Odd Future Writing B-Sides
-Or- Someday I Won’t Find Odd Future Entirely Fascinating (If A Little Tiring To Keep Writing About) -Or- How I Learned To Finally Stop Worrying And Love The Split Infinitive (Working Title?)
Earl released one of the most divisive mixtapes in the Odd Future oeuvre. On the one hand, EARL showed the young rapper to be the group’s most talented on the mic, but his work also sets the ceiling for Odd Future’s much-hyped hyper-violence and misogyny. But a few days before Complex published its Earl story, the group released an early track of Earl’s on their website. Accompanying a download link is a block of text (in Tyler’s All Caps Twitter Style) saying, “Our Soldier, Wolf, Bother And Friend Is Currently Not With Us. Stop Asking Where He Is, We Like To Keep This Private Because It’s Very Personal For Us. And No, He is Not As Some Boarding School And Blah Blah Blah, None Of You People Know Because NONE of You Know Him Personally. Free Earl. ” The song, “Dat Ass,” is thought to have been recorded for a pre-Odd Future mixtape when Earl was probably 15. He’s precocious, with an impressive flow.
Perhaps surprisingly, “Dat Ass” is largely bereft of the violence and misogyny weighing down his “later” work. The track is a sunny excursion into rap self-aggrandizement: “Hypebeasts highly likely to bite me, / And try to high five me, / But I just give ‘em high threes, / Coz y’all don’t get to touch me.” The song displays all of Earl’s strengths—great flow and tricky internal rhymes.

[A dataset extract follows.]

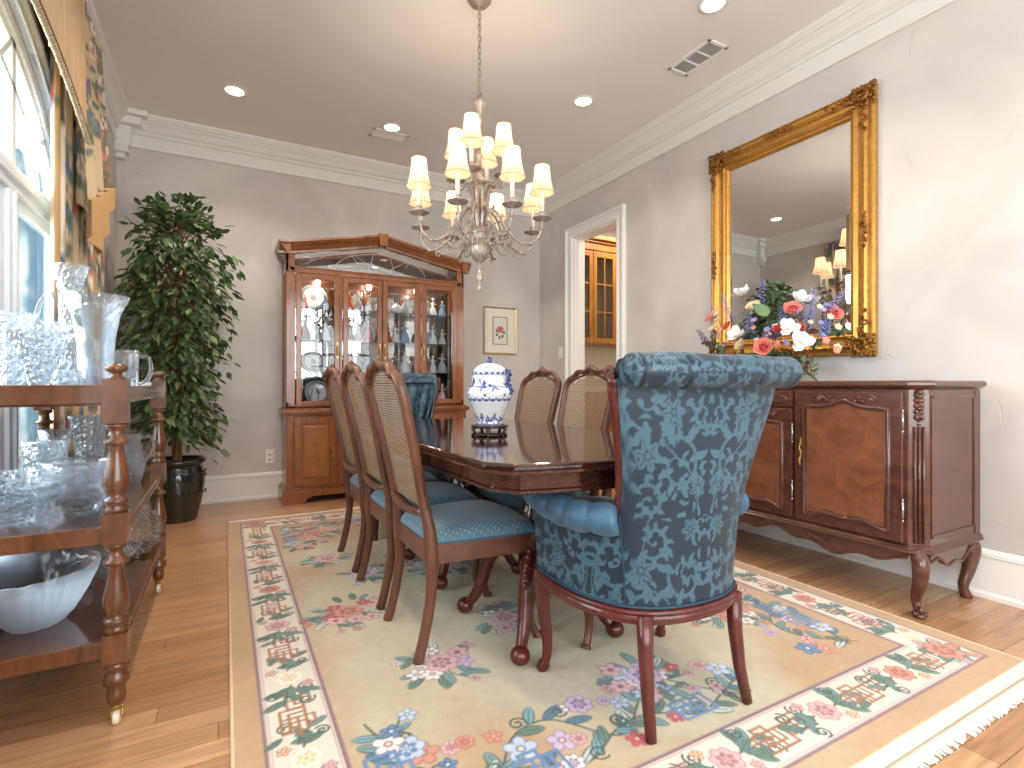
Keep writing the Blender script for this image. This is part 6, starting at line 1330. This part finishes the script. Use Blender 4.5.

While the two events are clearly not related, they do serve to show Odd Future’s more vulnerable side. The group is often painted as rape-happy nihilists or horrorcore disciples of Eminem, but it seems more true that they’re just a tightknit group of teens and young adults. Like everyone else, some members get the full support of their parent(s), and others get sent away to boot camp. Either way, they’re not exactly a well-coordinated group of professionals but rather young people trying still trying to figure it out.
Earl’s brief career arc can teach us a few things about fame: You can garner a ton of love from your friends and fans without any of them knowing where you are; and you when you do rap, it’s better to be good than to be parent-pleasing. Well, as long as the parents you offend don’t happen to be your own.